### SHORT EXERCISE
Search the entries below. Return every line that has "script" in it.
** start **
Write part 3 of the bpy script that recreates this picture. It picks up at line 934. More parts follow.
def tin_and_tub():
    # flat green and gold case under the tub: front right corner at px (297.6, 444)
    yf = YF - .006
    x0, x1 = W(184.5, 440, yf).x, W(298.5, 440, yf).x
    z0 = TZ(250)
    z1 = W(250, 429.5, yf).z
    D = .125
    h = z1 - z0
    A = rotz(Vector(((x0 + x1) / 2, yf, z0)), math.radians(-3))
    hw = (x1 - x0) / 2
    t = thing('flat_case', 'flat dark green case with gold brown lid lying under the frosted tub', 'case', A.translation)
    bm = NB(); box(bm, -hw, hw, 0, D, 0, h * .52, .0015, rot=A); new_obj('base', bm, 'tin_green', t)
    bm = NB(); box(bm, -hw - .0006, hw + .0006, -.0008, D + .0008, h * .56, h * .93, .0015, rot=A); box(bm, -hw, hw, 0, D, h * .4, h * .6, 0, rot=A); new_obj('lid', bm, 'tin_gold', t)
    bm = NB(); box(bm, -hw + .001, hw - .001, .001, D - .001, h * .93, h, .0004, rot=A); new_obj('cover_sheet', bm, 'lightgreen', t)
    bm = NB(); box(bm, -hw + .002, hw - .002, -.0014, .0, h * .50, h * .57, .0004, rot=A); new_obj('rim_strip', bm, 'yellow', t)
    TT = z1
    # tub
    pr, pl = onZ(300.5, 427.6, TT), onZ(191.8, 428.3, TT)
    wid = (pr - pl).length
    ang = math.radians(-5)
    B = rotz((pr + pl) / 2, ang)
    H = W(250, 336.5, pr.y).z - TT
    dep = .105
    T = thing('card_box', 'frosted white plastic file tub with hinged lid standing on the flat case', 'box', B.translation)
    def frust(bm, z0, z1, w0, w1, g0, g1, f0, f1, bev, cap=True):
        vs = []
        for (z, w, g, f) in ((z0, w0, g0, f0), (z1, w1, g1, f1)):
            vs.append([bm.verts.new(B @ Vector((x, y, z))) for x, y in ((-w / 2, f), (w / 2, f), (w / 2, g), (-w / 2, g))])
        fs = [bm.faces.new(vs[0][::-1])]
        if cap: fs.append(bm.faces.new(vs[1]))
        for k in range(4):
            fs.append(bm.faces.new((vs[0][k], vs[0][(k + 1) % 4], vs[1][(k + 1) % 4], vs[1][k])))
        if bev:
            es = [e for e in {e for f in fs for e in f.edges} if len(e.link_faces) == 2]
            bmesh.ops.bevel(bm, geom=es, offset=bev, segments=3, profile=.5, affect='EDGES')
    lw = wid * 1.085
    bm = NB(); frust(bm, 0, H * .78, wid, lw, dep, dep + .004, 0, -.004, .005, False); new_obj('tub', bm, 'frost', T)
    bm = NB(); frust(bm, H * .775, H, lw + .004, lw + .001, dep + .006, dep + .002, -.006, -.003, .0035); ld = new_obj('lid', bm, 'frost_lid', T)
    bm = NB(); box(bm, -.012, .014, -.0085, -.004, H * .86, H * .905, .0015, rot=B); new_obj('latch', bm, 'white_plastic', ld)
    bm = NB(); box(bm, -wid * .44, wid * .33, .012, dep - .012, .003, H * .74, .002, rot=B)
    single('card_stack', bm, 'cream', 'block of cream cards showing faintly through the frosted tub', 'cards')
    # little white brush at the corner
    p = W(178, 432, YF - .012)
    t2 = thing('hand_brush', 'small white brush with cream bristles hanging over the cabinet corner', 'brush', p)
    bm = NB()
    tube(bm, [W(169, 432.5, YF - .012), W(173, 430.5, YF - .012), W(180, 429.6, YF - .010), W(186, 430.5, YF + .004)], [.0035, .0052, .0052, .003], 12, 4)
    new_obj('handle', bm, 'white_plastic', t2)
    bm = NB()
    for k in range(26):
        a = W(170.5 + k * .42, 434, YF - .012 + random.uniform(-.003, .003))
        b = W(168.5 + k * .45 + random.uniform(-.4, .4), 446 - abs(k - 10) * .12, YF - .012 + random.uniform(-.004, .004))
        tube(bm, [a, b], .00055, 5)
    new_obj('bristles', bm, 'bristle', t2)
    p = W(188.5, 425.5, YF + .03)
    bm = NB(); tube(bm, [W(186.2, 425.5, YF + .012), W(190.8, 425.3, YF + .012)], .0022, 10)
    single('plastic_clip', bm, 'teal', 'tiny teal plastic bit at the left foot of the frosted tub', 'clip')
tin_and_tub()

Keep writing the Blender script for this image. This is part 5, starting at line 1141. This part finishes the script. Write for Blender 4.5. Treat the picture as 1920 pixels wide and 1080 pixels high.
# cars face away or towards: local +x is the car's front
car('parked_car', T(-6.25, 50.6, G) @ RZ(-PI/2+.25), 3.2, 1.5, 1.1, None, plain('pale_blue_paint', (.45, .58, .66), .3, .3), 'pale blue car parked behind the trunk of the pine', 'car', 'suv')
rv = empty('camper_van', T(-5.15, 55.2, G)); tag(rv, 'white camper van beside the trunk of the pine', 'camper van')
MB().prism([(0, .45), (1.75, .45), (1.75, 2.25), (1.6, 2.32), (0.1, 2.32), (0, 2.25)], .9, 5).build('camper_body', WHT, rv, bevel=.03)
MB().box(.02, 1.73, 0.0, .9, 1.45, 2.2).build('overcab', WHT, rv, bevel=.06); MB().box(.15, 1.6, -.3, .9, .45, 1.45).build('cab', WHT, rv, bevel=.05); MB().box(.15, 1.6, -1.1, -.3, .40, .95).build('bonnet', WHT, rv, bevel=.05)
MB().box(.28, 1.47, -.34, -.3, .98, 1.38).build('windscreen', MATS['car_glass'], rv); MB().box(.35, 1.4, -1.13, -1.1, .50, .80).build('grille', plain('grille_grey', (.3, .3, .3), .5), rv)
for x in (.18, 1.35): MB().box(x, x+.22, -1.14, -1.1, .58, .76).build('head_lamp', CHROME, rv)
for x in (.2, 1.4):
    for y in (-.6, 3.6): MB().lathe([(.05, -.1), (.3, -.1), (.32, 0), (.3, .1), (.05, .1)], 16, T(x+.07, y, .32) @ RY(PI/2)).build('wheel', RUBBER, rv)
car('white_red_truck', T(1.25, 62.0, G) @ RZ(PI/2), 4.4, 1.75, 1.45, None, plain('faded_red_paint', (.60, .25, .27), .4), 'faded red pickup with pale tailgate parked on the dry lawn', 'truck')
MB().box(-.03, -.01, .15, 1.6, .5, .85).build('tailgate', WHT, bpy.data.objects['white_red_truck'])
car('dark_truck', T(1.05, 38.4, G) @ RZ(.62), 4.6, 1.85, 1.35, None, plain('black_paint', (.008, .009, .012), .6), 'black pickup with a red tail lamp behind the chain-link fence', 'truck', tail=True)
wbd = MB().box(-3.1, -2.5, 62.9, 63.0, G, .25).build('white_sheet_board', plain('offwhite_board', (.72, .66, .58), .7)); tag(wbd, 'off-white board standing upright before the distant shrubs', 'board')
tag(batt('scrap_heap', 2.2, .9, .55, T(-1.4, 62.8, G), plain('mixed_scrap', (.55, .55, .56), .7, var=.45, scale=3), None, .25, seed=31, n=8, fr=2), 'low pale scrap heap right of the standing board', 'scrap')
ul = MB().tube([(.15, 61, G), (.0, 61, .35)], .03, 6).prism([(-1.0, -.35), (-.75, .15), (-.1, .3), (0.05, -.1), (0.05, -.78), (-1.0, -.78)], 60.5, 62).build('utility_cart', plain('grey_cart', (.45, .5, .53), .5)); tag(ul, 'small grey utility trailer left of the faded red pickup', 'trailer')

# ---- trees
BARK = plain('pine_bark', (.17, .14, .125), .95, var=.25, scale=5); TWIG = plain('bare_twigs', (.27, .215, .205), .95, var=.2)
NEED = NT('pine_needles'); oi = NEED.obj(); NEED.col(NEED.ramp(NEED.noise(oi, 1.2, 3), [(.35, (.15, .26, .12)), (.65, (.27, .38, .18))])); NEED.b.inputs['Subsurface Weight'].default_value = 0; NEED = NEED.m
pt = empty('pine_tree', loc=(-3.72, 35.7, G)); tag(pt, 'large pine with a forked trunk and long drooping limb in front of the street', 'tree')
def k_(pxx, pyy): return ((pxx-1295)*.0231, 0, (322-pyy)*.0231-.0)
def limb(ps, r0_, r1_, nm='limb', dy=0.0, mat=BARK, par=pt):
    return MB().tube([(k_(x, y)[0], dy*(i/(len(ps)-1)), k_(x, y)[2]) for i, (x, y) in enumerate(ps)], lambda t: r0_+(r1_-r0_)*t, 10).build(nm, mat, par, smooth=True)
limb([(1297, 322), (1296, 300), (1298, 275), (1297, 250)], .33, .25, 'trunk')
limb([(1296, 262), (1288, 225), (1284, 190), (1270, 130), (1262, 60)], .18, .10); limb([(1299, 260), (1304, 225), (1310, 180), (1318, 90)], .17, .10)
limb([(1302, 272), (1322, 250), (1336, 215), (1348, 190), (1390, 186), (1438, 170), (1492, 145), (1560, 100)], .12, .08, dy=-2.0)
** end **
### EXERCISE RESULT
Write part 3 of the bpy script that recreates this picture. It picks up at line 934. More parts follow.
Keep writing the Blender script for this image. This is part 5, starting at line 1141. This part finishes the script. Write for Blender 4.5. Treat the picture as 1920 pixels wide and 1080 pixels high.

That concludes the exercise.